For months, this week loomed large on the calendar. It's the final regular season meeting between the Nationals and Mets, and there was every reason to believe it would be a critical series between two rivals battling for the National League East title.
That's not quite what it will actually be, though. Yes, the next three days do represent one of the more significant series of the season for the Nationals, but it won't be nearly as significant as everyone assumed it would.
With the Nationals holding a nine-game lead over the Mets with 19 to play, even a worst-case scenario - a three-game sweep - wouldn't deal a devastating blow to their likelihood of winning the division. It would merely delay what for some time now has been an inevitable conclusion.

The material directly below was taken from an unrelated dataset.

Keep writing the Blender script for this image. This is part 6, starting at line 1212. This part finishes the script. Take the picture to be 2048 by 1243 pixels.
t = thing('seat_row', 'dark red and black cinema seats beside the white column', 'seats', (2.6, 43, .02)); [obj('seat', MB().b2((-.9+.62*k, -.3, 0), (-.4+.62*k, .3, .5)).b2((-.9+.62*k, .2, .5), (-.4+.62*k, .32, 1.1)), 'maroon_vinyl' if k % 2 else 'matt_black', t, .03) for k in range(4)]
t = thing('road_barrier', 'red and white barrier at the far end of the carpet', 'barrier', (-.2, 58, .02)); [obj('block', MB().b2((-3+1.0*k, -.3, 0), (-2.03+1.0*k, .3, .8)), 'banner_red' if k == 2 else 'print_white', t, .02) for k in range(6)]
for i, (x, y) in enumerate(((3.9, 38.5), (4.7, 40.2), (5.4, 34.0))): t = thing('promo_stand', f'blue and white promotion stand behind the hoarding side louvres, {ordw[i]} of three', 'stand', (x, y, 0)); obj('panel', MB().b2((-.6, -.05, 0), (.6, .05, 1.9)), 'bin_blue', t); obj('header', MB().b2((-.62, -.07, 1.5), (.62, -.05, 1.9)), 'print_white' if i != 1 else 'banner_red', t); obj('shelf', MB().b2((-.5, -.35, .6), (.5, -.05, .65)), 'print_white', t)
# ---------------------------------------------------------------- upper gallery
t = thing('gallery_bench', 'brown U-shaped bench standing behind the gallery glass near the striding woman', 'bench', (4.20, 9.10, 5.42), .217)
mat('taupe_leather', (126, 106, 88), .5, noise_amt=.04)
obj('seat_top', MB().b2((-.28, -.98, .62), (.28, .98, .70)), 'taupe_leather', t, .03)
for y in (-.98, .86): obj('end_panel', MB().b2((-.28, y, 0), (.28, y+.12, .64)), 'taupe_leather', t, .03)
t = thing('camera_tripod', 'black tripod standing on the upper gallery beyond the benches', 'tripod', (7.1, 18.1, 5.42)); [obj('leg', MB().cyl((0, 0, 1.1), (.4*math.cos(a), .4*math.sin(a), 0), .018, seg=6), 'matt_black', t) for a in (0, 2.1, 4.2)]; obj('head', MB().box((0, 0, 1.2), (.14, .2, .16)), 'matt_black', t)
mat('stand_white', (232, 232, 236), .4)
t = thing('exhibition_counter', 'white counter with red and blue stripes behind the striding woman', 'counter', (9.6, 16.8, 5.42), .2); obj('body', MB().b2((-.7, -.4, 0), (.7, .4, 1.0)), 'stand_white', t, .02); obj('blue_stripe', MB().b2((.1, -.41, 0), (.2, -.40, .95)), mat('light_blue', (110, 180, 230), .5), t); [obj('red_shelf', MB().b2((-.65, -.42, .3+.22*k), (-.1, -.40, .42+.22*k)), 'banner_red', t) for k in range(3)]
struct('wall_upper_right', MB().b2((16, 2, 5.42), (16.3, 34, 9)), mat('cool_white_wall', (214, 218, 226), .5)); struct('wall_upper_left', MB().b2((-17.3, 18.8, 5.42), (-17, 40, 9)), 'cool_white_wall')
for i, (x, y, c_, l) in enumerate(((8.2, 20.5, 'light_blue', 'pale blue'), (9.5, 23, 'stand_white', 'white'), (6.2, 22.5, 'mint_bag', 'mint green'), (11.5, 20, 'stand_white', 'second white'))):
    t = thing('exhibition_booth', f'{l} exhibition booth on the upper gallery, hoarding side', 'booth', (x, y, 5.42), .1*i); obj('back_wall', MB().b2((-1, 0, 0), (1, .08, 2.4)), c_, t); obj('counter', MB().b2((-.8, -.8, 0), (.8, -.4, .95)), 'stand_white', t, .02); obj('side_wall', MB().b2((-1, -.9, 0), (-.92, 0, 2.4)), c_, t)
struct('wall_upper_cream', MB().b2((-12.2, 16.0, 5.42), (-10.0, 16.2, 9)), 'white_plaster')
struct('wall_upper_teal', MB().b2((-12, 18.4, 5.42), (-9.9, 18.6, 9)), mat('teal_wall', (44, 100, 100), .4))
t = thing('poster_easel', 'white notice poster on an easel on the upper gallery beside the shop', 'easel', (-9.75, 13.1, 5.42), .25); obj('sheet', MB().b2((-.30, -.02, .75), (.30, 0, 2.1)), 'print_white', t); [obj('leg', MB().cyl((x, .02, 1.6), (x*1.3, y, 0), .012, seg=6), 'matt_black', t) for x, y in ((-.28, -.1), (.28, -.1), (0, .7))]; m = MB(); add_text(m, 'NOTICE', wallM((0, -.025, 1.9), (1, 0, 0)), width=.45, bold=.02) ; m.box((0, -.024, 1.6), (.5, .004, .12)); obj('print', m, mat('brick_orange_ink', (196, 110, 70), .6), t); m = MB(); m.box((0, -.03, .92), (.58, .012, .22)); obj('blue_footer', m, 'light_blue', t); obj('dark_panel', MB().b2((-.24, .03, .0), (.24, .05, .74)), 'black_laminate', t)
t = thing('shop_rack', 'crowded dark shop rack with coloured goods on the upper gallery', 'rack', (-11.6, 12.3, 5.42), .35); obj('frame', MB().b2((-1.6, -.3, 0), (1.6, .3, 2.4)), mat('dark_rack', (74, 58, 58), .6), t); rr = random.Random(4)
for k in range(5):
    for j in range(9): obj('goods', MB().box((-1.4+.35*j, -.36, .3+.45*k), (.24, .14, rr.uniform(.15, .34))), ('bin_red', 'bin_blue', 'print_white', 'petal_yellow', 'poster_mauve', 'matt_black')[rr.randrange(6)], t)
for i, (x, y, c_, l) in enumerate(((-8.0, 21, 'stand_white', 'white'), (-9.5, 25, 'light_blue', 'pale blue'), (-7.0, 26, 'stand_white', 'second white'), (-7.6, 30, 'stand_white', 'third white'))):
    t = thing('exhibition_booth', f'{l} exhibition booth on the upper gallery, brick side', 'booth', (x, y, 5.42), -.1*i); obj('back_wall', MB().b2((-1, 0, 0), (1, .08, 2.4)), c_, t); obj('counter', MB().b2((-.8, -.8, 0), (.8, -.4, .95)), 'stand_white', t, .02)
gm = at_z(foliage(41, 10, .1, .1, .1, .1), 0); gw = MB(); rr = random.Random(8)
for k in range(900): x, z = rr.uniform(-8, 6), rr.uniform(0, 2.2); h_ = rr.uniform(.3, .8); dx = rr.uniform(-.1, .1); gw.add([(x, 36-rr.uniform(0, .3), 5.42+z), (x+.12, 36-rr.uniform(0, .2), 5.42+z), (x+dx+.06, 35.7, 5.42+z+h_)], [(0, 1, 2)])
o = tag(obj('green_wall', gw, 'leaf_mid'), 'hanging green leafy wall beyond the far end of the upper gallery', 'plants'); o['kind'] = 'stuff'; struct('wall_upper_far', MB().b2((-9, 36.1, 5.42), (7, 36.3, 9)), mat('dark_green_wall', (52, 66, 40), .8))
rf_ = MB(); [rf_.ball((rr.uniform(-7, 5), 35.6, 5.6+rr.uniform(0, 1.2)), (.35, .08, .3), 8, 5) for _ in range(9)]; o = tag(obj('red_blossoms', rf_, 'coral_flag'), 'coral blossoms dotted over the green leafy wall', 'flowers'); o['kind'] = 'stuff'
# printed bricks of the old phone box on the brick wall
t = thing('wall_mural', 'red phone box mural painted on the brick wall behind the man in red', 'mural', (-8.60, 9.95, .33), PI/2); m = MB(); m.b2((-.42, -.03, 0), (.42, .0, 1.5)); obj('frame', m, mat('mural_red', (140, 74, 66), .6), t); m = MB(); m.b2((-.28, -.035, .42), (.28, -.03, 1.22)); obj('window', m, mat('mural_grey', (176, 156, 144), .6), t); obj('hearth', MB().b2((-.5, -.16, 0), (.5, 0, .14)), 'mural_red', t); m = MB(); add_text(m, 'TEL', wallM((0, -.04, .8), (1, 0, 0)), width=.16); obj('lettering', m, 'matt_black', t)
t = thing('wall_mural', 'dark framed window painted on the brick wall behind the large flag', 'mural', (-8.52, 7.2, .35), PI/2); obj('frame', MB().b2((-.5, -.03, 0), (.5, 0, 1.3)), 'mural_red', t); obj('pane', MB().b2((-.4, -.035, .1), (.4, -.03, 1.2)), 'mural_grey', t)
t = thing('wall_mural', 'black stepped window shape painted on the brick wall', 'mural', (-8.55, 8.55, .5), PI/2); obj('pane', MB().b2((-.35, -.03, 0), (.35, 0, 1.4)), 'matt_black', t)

Sure, a complete reversal of fortune still is possible. But it would rank among the biggest collapses in baseball history, and the odds of that happening are miniscule. (Baseball Prospectus puts it at 0.1 percent, Fangraphs at 0.2 percent.)
Not that the Nationals aren't motivated to take care of business, especially with memories of last September's beat-down at the hands of the Mets still fresh on some people's minds.
"I was stopping and had a drink on the way home (recently) and people were telling me about how they remember last year," manager Dusty Baker said. "I wasn't here at the time, but how (Yoenis) Cespedes beat us every day. So, yeah, we'd like to beat them."
The Mets may be staring at a major deficit in the division, but they have been red-hot, winning 16 of their last 21 games to ascend to one of the NL's two wild card positions. They took two-of-three from the Nationals last week at Citi Field, and they'll come to town confident and carefree.
They also know they're catching the Nationals at an opportune time, with Stephen Strasburg on the disabled list and Max Scherzer between starts.
Thus, the three pitchers the Nats will send to the mound for this series are Mat Latos (making his first-ever start for this team), A.J. Cole (making his sixth career start) and Tanner Roark (who lasted only five innings during a loss to New York last week).
Is it an ideal scenario for the Nationals? No. But would they still rather face this scenario than the one the Mets are facing right now? You bet.
"We know that they're in a position where they have to beat us, and we're in a position where we want to beat them," Baker said. "So it should be a very interesting series."